Go through the listing and write out all of it exactly.
## Start DATASET EXTRACT
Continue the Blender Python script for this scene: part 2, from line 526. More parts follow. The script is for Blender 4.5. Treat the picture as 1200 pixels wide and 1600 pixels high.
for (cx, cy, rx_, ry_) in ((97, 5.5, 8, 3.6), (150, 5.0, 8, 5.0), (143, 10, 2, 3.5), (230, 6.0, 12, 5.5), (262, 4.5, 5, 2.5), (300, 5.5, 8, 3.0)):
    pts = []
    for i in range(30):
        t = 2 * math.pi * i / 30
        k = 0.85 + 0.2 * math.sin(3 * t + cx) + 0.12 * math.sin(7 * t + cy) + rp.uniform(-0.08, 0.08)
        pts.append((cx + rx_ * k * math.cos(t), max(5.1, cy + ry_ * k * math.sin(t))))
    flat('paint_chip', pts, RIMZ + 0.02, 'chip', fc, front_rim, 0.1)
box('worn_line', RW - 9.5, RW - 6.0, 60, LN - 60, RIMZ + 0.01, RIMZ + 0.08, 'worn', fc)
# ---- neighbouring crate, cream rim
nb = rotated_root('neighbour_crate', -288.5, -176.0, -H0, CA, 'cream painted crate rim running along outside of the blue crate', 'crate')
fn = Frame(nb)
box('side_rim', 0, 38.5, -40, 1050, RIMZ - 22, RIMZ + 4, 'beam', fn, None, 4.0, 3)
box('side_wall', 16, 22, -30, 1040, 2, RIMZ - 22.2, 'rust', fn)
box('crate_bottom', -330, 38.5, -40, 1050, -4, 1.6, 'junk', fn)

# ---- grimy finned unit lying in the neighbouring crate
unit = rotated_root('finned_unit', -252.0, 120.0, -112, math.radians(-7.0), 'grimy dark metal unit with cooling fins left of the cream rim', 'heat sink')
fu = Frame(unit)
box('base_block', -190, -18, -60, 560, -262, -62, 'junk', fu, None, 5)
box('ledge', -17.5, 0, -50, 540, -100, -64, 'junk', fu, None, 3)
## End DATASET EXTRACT
• _FINISHED TASK_
Continue the Blender Python script for this scene: part 2, from line 526. More parts follow. The script is for Blender 4.5. Treat the picture as 1200 pixels wide and 1600 pixels high.
for (cx, cy, rx_, ry_) in ((97, 5.5, 8, 3.6), (150, 5.0, 8, 5.0), (143, 10, 2, 3.5), (230, 6.0, 12, 5.5), (262, 4.5, 5, 2.5), (300, 5.5, 8, 3.0)):
    pts = []
    for i in range(30):
        t = 2 * math.pi * i / 30
        k = 0.85 + 0.2 * math.sin(3 * t + cx) + 0.12 * math.sin(7 * t + cy) + rp.uniform(-0.08, 0.08)
        pts.append((cx + rx_ * k * math.cos(t), max(5.1, cy + ry_ * k * math.sin(t))))
    flat('paint_chip', pts, RIMZ + 0.02, 'chip', fc, front_rim, 0.1)
box('worn_line', RW - 9.5, RW - 6.0, 60, LN - 60, RIMZ + 0.01, RIMZ + 0.08, 'worn', fc)
# ---- neighbouring crate, cream rim
nb = rotated_root('neighbour_crate', -288.5, -176.0, -H0, CA, 'cream painted crate rim running along outside of the blue crate', 'crate')
fn = Frame(nb)
box('side_rim', 0, 38.5, -40, 1050, RIMZ - 22, RIMZ + 4, 'beam', fn, None, 4.0, 3)
box('side_wall', 16, 22, -30, 1040, 2, RIMZ - 22.2, 'rust', fn)
box('crate_bottom', -330, 38.5, -40, 1050, -4, 1.6, 'junk', fn)

# ---- grimy finned unit lying in the neighbouring crate
unit = rotated_root('finned_unit', -252.0, 120.0, -112, math.radians(-7.0), 'grimy dark metal unit with cooling fins left of the cream rim', 'heat sink')
fu = Frame(unit)
box('base_block', -190, -18, -60, 560, -262, -62, 'junk', fu, None, 5)
box('ledge', -17.5, 0, -50, 540, -100, -64, 'junk', fu, None, 3)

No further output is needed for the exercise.